By Victoria Waldersee
FRANKFURT (Reuters) – Chinese carmaker Geely is scouting locations for a plant in Europe but has not committed fully to building up local production, executives from the car conglomerate said in interviews with Reuters in Frankfurt.
“It is not 100% yet,” Li Chuanhai, vice president of Geely Auto Group, one of Zhejiang Geely Holding Group’s brands, said when asked whether the carmaker would build a plant in the region.
Talks are ongoing between Geely and Poland’s new government over a joint electric vehicle plant in the country, but officials told Reuters earlier this year they did not view Geely as an ideal partner.

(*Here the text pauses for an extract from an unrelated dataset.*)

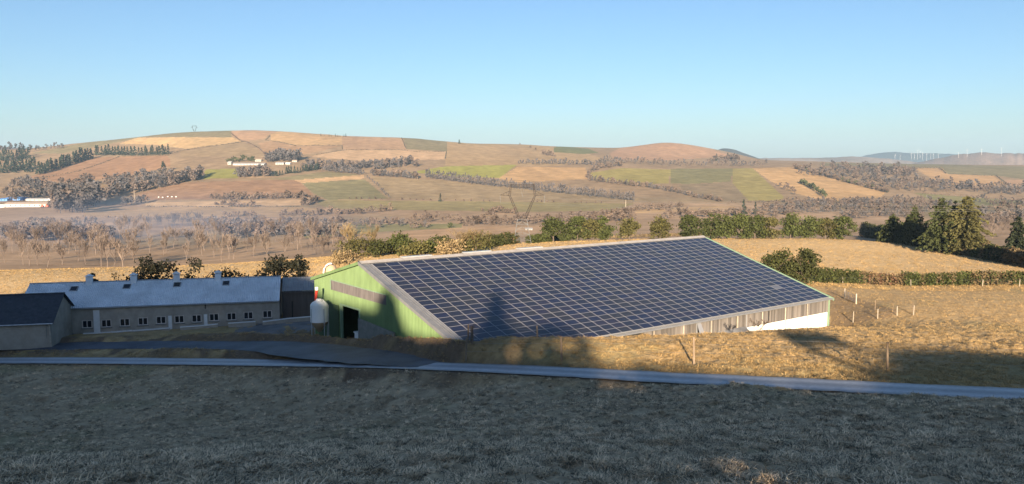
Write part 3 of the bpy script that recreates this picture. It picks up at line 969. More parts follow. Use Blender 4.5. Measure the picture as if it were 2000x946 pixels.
# left gable: green ribbed sheet with a doorway, strip light and low concrete wall
LG = L0 + 0.22
def gsheet(mb, h0, h1, zlo, zhi, m=0):
    """ribbed sheet on the gable between h0 and h1 (zlo/zhi are functions of h)"""
    n = max(1, int(round((h1 - h0) / 0.28)))
    ts = []
    for i in range(n):
        for q, d in ((0, 0), (.6, 0), (.7, 1), (.92, 1)):
            ts.append((h0 + (i + q) / n * (h1 - h0), d))
    ts.append((h1, 0))
    b = len(mb.v)
    for h, d in ts:
        for zz in (zlo(h), zhi(h)):
            mb.v.append(tuple(barn(LG - 0.035 * d, h, zz)))
    for i in range(len(ts) - 1):
        k = b + 2 * i
        mb.f.append([k, k + 1, k + 3, k + 2]); mb.m.append(m)
def on_gable(px, py):
    """(h, z) where a view ray meets the gable plane"""
    s, t = ray(px, py)
    d = Vector((s, 1, t)); p0 = barn(LG, 0, 0)
    k = (p0.dot(BL)) / d.dot(BL)
    q = d * k
    return (q - p0).dot(BH), q.z
D0, D1 = on_gable(664, 620)[0], on_gable(701, 620)[0]
DT = on_gable(666, 597)[1]
S0, S1 = on_gable(645, 557)[0], on_gable(753, 590)[0]
sA, sB = on_gable(645, 547)[1], on_gable(753, 577)[1]
sC, sD = on_gable(645, 566)[1], on_gable(753, 597)[1]
lo = lambda h: PAD - 0.2
hi = lambda h: rz(h) - 0.12
st = lambda h: sA + (sB - sA) * (h - S0) / (S1 - S0)
sb = lambda h: sC + (sD - sC) * (h - S0) / (S1 - S0)
mb = MB()
gsheet(mb, HB + 0.15, D0, lo, lambda h: min(hi(h), sb(S0) if h > S0 else 99))
gsheet(mb, D0, D1, lambda h: DT, sb)
gsheet(mb, D1, S1, lo, sb)
gsheet(mb, S1, HE - 0.4, lo, hi)
gsheet(mb, HB + .15, S0, lambda h: sb(S0) - .001, hi) if False else None
gsheet(mb, S0, S1, st, hi)
gsheet(mb, S0, D0, lambda h: sb(S0) - .002, lambda h: sb(h)) if sb(D0) > sb(S0) else None
part('gable_wall', mb, M['green'], bt)
mb = MB(); gsheet(mb, S0, S1, sb, st)
part('strip_light', mb, M['translucent'], bt)
mb = MB()
mb.box(barn(LG - 0.05, (S0 + S1) / 2, (sA + sB) / 2 + 0.03), BL * 0.03, BH * ((S1 - S0) / 2 + .05) + UP * ((sB - sA) / 2), UP * 0.05)
mb.box(barn(LG - 0.05, S0 - .04, (sA + sC) / 2), BL * 0.03, BH * 0.05, UP * ((sA - sC) / 2))
part('strip_frame', mb, M['greentrim'], bt)
mb = MB()
mb.box(barn(LG + .1, D0, (DT + PAD) / 2), BL * .15, BH * .12, UP * ((DT - PAD) / 2))
mb.box(barn(LG + .1, D1, (DT + PAD) / 2), BL * .15, BH * .12, UP * ((DT - PAD) / 2))
mb.box(barn(LG + .1, (D0 + D1) / 2, DT + .1), BL * .15, BH * ((D1 - D0) / 2 + .12), UP * .1)
part('door_frame', mb, M['greentrim'], bt)
# sliding door leaf, dark earth-toned panel left of the doorway
mb = MB()
mb.box(barn(LG - 0.12, (HB + D0) / 2 + 0.6, (DT + PAD) / 2 - .1), BL * 0.03, BH * ((D0 - HB) / 2 - 0.9), UP * ((DT - PAD) / 2))
part('sliding_door', mb, M['door_green'], bt)
# low concrete wall that steps down to the right
mb = MB()
q0, q1 = on_gable(702, 622), on_gable(772, 650)
mb.hexa([barn(LG - .3, q0[0], PAD - .2), barn(LG - .1, q0[0], PAD - .2), barn(LG - .1, q1[0], PAD - .2), barn(LG - .3, q1[0], PAD - .2),
         barn(LG - .3, q0[0], q0[1]), barn(LG - .1, q0[0], q0[1]), barn(LG - .1, q1[0], q1[1]), barn(LG - .3, q1[0], q1[1])])
part('plinth_wall', mb, M['concrete'], bt)
# near-black inner walls: the shade of the unlit interior is put into their colour
mb = MB()
a = 12.0
mb.quad(barn(LG + a, HB + 1, PAD), barn(LG + a, HE - 2, PAD), barn(LG + a, HE - 2, rz(HE) - .4), barn(LG + a, HB + 1, rz(HB) - .4))
mb.quad(barn(LG + .3, HB + .5, PAD + .02), barn(LG + .3, HE - 1, PAD + .02), barn(LG + a, HE - 1, PAD + .02), barn(LG + a, HB + .5, PAD + .02))
part('interior', mb, M['dark'], bt)
# far gable and back wall
mb = MB()
for a, b in ((HB + .2, HR), (HR, HE - .4)):
    mb.quad(barn(BLEN + .05, a, PAD - .2), barn(BLEN + .05, b, PAD - .2), barn(BLEN + .05, b, rz(b) - .12), barn(BLEN + .05, a, rz(a) - .12))
mb.quad(barn(LG, HB + .2, PAD - .2), barn(BLEN + .05, HB + .2, PAD - .2), barn(BLEN + .05, HB + .2, rz(HB) - .15), barn(LG, HB + .2, rz(HB) - .15))
part('rear_wall', mb, M['green'], bt)

# tractor standing in the doorway
tp = barn(LG + 0.6, D1 - 1.35, PAD + .02)
tt = thing('tractor', 'dark tractor with a white cab panel standing in the barn doorway', 'tractor', tp)
fx, fy = -BL, BH
mb = MB(); mb.box(tp + fx * 1.1 + UP * 1.15, fx * 0.75, fy * 0.38, UP * 0.32); mb.box(tp - fx * .3 + UP * 1.0, fx * .7, fy * .5, UP * .3)
part('body', mb, M['slate'], tt)
mb = MB()
for sx in (-.65, .65):
    for sy in (-.55, .55): mb.box(tp + fx * (sx - .4) + fy * sy + UP * 1.95, fx * .05, fy * .05, UP * .7)
mb.box(tp - fx * .4 + UP * 2.7, fx * .8, fy * .7, UP * .07)
part('cab', mb, M['white'], tt)
mb = MB(); mb.box(tp + fx * .32 + UP * 2.0, fx * .02, fy * .5, UP * .6); part('windscreen', mb, M['white'], tt)
for sx, r_ in ((-.5, .8), (1.4, .5)):
    for sy in (-.85, .85):
        c = tp + fx * sx + fy * sy + UP * r_
        mb = MB(); mb.tube([c - fy * .2, c + fy * .2], r_, 20); o = part('wheel', mb, M['black'], tt)
        mb = MB(); mb.tube([c - fy * .22, c + fy * .22], r_ * .5, 12); part('rim', mb, M['red'], o)

# ------------------------------------------------------------------ feed silos
def on_plane(px, py, p0, nrm):
    s, t = ray(px, py)
    d = Vector((s, 1, t))
    return d * (Vector(p0).dot(nrm) / d.dot(nrm))
YS = 94.5
sp = Vector(P(625.5, 700, YS)); sp.z = PAD
zt = lambda py: P(625, py, YS)[2] - PAD
st_ = thing('feed_silo', 'white feed silo with a brown cone in front of the green gable', 'silo', sp)
r_ = 17.2 * YS / FPX
mb = MB(); mb.lathe(sp, [(r_ * 1.03, zt(628)), (r_, zt(626.5)), (r_, zt(597)), (r_ * .97, zt(594.5)), (r_ * .80, zt(591)), (r_ * .5, zt(588)), (r_ * .34, zt(587)), (r_ * .34, zt(585)), (r_ * .26, zt(584)), (0.01, zt(583.5))], 28)
part('tank', mb, M['silo'], st_, smoothf=True)
mb = MB(); mb.lathe(sp, [(0.2, zt(648)), (r_ * .5, zt(641)), (r_ * .98, zt(631)), (r_ * 1.0, zt(627.5))], 28)
part('cone', mb, M['silocone'], st_, smoothf=True)
for k in range(4):
    a = math.pi / 4 + k * math.pi / 2
    q = sp + Vector((math.cos(a), math.sin(a), 0)) * r_ * 1.02
    mb = MB(); mb.tube([q, q + UP * zt(602)], .05, 6)
    part('leg', mb, M['steel'], st_)
mb = MB(); mb.tube([sp + Vector((r_ * 1.08, -.2, .0)), sp + Vector((r_ * 1.1, -.2, zt(596))), sp + Vector((r_ * .4, 0, zt(585)))], .045, 6)
part('filler_pipe', mb, M['steel'], st_)
mb = MB()
rp0, rp1 = Vector(P(616.5, 586, 96.5)), Vector(P(618.5, 567, 96.5))
mb.tube([rp0 - UP * .9, rp0, rp1], .16, 10); o = part('auger_pipe', mb, M['red'], st_, 'red auger pipe rising behind the tank')
mb = MB(); mb.tube([rp1, rp1 + Vector((0, 0, .38))], .19, 10); part('auger_cap', mb, M['white'], st_)
# beige silo behind the barn
YB = 122.0
bp = Vector(P(646, 520, YB)); gz = float(ground(bp.x, bp.y)[0])
bp.z = gz
bs = thing('feed_silo', 'beige domed silo with a curved white pipe behind the green gable', 'silo', bp)
zt2 = lambda py: P(645, py, YB)[2] - gz
rb = 11.5 * YB / FPX
mb = MB(); mb.lathe(bp, [(rb, 0), (rb, zt2(528)), (rb * .95, zt2(524)), (rb * .7, zt2(519)), (rb * .3, zt2(516.5)), (.01, zt2(516))], 24)
part('tank', mb, M['beige'], bs, smoothf=True)
mb = MB()
pts = [Vector(P(632, q, YB - 1)) for q in (545, 532)] + [Vector(P(*q, YB - 1)) for q in ((633, 525), (637, 519), (642, 515.5), (648, 515))]
mb.tube(pts, .12, 8); part('filler_pipe', mb, M['pale'], bs)

# ------------------------------------------------------------------ long livestock house
SA = Vector((-0.974, -0.227, 0)).normalized()            # along the eave towards the left
SN = Vector((-0.227, 0.974, 0)).normalized()             # from the eave in to the ridge
e0 = Vector(P(545, 588, 112.0))                          # right end of the eave
SLEN = 32.5
HALF = 5.6
r0 = e0 + SN * HALF
ridge_z = on_plane(540, 540, r0, SN).z
GZ = P(540, 631, 112.0)[2]
sb_ = thing('livestock_house', 'long low rendered livestock house with a pale corrugated roof and a row of small windows', 'farm building', (e0 + SA * SLEN / 2 + SN * HALF) * 1.0)
WLOC[sb_].z; 
def sh(a, n, z): 
    p = e0 + SA * a + SN * n
    return Vector((p.x, p.y, z))
mb = MB()
ez = e0.z
mb.sheet(sh(SLEN + .3, 0, ez), sh(-.05, 0, ez), sh(-.05, HALF, ridge_z), sh(SLEN + .3, HALF, ridge_z), 0.235, 0.09)
mb.sheet(sh(-.05, 2 * HALF, ez), sh(SLEN + .3, 2 * HALF, ez), sh(SLEN + .3, HALF, ridge_z), sh(-.05, HALF, ridge_z), 0.235, 0.09)
part('roof', mb, M['fibro'], sb_)
mb = MB()
for n0, n1, z0, z1 in ((HALF - .22, HALF, ridge_z - .02, ridge_z + .1), (HALF, HALF + .22, ridge_z + .1, ridge_z - .02)):
    mb.quad(sh(SLEN + .32, n0, z0), sh(-.07, n0, z0), sh(-.07, n1, z1), sh(SLEN + .32, n1, z1))
part('ridge_cap', mb, M['fibro2'], sb_)
WN = 0.35
def on_wall(px, py):
    q = on_plane(px, py, sh(0, WN, 0), SN)
    return (q - e0).dot(SA), q.z
WINS = [(170, 633.5), (207.5, 632), (243.5, 630), (279, 628), (314.5, 625.5), (350, 624), (384, 622.5), (418, 620), (452, 618.5), (485, 616.5), (522, 614)]
wz = [on_wall(a, b) for a, b in WINS]
WW, WHH = 0.62, 0.52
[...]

“We have a lot of possibilities,” Li said when asked about the talks, declining to give further details.
Nicolas Appelgren, Europe CEO for Geely’s Lynk & Co brand, said Geely was scouting for locations across the region.
The brand, which currently only sells one hybrid model in Europe, will launch a China-made battery-electric car in Italy next month but plans to build its next battery-electric car in Europe, Appelgren said, adding there was no specific timeline yet.
Geely is China’s second-largest automaker by sales, eclipsed by BYD (SZ:002594) only last year. It owns Volvo (OTC:VLVLY) Cars, has a joint venture with Renault (EPA:RENA) and holds stakes in Aston Martin and Mercedes-Benz (OTC:MBGAF).
The company on Wednesday dedicated a base in Frankfurt where it plans to test 13 so-called ‘new energy vehicles’, a term in the Chinese car market for hybrids, battery-electric cars and hydrogen cars, to assess their performance and compliance with European certification standards.
Geely joins a growing number of Chinese carmakers including Chery and Great Wall Motor making plans to set up local plants in Europe as the European Commission plans stricter trade barriers for import of EVs from abroad, including tariffs of up to 35.3% over which negotiations with Beijing are ongoing.